Britain’s contribution to Eastern Sentry must therefore be more than symbolic. Typhoons and surveillance aircraft will need to rotate through forward bases, yes, but so will ground-based air defence systems and the logistics to sustain them. The integrated air and missile defence network Nato envisages will stand or fall on whether its western members treat it as their first shield, not someone else’s.
The Wider European Awakening
There are signs that this realisation is spreading. Germany, long allergic to hard power, has quietly begun deploying its own Patriots eastward. France, after years of strategic aloofness, is dispatching Rafales. Denmark’s decision to send both jets and a frigate is symbolically potent: a small nation pulling above its weight.

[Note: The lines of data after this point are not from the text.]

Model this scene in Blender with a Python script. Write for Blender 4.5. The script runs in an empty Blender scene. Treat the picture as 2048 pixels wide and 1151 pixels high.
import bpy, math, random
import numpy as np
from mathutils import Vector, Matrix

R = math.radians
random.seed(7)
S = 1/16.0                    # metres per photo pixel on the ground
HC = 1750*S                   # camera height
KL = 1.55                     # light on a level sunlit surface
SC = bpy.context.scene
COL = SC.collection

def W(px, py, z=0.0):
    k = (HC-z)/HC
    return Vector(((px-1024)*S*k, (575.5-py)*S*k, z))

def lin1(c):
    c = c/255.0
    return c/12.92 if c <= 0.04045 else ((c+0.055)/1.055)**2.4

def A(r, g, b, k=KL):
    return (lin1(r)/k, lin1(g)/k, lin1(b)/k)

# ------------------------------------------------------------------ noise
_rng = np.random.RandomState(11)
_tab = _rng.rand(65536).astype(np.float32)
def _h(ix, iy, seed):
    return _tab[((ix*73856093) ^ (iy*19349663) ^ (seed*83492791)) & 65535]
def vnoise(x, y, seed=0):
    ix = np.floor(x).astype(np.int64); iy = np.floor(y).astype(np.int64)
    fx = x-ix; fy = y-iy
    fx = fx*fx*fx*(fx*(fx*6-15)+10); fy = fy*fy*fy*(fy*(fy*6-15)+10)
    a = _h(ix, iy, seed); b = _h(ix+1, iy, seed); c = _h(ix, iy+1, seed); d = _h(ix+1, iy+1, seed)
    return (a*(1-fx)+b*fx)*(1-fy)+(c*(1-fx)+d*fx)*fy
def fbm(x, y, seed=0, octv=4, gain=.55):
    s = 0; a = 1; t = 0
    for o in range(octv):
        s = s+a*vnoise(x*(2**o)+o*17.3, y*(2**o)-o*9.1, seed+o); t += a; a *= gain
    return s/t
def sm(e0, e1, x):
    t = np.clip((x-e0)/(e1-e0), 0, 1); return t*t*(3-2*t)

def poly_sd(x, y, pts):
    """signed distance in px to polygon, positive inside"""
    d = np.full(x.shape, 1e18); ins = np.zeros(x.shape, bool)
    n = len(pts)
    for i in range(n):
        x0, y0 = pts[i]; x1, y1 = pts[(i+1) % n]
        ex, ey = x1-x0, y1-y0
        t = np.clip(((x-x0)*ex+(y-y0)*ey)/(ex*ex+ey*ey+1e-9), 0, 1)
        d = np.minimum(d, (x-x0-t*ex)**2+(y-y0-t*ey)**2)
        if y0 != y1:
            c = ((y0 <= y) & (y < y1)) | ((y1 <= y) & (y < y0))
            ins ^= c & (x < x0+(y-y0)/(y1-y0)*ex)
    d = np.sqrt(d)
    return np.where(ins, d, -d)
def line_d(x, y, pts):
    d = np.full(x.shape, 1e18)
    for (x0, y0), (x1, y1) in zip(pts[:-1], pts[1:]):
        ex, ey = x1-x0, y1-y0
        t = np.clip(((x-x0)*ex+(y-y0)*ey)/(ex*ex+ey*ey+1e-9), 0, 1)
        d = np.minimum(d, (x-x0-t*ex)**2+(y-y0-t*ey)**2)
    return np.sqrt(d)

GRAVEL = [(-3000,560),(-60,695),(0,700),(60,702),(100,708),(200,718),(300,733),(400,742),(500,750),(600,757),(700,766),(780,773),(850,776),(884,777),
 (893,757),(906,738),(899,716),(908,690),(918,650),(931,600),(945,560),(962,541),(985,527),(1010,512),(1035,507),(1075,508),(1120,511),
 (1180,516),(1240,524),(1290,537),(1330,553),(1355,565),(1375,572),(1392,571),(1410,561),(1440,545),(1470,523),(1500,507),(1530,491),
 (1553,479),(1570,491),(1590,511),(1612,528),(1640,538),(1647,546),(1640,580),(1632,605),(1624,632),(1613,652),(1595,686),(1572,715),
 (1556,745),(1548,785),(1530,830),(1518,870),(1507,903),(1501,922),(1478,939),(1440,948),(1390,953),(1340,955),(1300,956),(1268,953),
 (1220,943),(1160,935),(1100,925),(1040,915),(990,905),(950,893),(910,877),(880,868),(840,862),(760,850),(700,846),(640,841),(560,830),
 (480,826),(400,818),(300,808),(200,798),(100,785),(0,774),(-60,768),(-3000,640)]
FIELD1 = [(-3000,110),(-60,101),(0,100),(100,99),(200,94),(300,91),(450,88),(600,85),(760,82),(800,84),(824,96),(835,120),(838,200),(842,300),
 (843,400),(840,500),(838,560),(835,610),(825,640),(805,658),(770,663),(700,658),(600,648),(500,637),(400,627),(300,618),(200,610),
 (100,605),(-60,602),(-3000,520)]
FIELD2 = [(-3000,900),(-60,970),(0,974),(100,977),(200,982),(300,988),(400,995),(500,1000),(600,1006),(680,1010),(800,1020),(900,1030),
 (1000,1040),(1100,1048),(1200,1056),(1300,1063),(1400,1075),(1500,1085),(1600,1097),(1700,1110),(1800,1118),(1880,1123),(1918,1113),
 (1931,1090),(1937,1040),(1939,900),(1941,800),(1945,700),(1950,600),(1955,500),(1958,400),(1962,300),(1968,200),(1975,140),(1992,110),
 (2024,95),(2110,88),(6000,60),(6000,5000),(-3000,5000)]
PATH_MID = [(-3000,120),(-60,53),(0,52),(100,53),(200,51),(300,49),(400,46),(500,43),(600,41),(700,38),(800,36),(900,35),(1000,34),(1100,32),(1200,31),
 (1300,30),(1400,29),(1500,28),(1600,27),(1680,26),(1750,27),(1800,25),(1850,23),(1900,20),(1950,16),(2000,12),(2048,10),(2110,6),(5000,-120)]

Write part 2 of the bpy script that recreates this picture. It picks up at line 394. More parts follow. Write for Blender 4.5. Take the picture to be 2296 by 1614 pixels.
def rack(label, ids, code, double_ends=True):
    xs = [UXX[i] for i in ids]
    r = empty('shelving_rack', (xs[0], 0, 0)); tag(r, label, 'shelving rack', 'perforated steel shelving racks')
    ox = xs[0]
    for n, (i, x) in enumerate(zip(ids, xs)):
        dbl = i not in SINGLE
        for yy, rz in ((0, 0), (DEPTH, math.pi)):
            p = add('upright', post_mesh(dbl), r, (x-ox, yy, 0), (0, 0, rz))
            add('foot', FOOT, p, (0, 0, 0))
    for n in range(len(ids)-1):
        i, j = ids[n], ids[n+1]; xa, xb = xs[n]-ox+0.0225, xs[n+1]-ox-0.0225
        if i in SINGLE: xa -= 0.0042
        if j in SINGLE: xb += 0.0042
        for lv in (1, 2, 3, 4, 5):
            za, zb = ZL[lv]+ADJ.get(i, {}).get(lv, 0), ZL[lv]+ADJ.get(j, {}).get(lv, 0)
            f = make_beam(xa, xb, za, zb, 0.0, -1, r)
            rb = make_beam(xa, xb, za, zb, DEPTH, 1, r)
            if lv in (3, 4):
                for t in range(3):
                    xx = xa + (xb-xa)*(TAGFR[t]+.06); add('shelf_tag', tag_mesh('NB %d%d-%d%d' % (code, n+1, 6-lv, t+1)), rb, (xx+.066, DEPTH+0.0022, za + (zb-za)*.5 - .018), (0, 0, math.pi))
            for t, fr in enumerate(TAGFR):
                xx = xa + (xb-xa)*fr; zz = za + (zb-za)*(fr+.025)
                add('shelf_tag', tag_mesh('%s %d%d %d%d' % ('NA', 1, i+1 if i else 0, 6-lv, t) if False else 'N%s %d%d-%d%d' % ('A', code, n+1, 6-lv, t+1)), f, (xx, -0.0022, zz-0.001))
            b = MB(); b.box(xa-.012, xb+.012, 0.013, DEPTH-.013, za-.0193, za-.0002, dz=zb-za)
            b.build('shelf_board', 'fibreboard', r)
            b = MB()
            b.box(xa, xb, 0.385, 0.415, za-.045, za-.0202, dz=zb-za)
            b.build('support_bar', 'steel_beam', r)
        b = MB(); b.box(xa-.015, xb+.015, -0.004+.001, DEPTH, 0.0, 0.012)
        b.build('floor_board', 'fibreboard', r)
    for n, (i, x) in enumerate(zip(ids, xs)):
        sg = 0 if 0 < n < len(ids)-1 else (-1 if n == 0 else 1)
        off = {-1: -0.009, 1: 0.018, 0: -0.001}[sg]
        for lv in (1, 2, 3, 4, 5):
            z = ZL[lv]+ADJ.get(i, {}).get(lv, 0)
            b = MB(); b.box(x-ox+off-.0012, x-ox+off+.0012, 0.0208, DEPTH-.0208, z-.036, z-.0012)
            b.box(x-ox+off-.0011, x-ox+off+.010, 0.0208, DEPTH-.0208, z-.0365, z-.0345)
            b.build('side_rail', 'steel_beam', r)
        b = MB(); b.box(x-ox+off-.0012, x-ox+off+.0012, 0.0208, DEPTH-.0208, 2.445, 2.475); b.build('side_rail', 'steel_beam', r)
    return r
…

But the effort remains embryonic. Europe’s air defences are a patchwork of incompatible systems, often short of munitions. Nato has a world-class command structure but scant assets to command. Eastern Sentry can only succeed if it becomes a sustained build-up, not a one-off demonstration. That will mean uncomfortable budget choices, particularly for governments already straining under debt and public unrest. Yet the cost of inaction — leaving Europe’s skies porous — would be infinitely greater.
No Rear Areas Any More
What Rutte and Grynkewich have done, perhaps without meaning to, is bury the last vestige of Europe’s post-Cold War complacency. There are no rear areas any more. A Russian missile does not stop to consult a map of Nato’s forward battlegroups. It simply flies until it hits its target.
The alliance’s founding purpose was to ensure that war, if it came, would be fought far from its members’ capitals. That logic died the moment Moscow demonstrated that it could strike anywhere, at any time. Eastern Sentry is Nato’s first halting attempt to adapt to that reality. Whether it succeeds will depend on whether London, Madrid and the rest of Western Europe grasp that their fate is inseparable from that of Warsaw, Tallinn and Vilnius.
For the first time in decades, Nato’s leaders are admitting the obvious. That is a start. But only a start.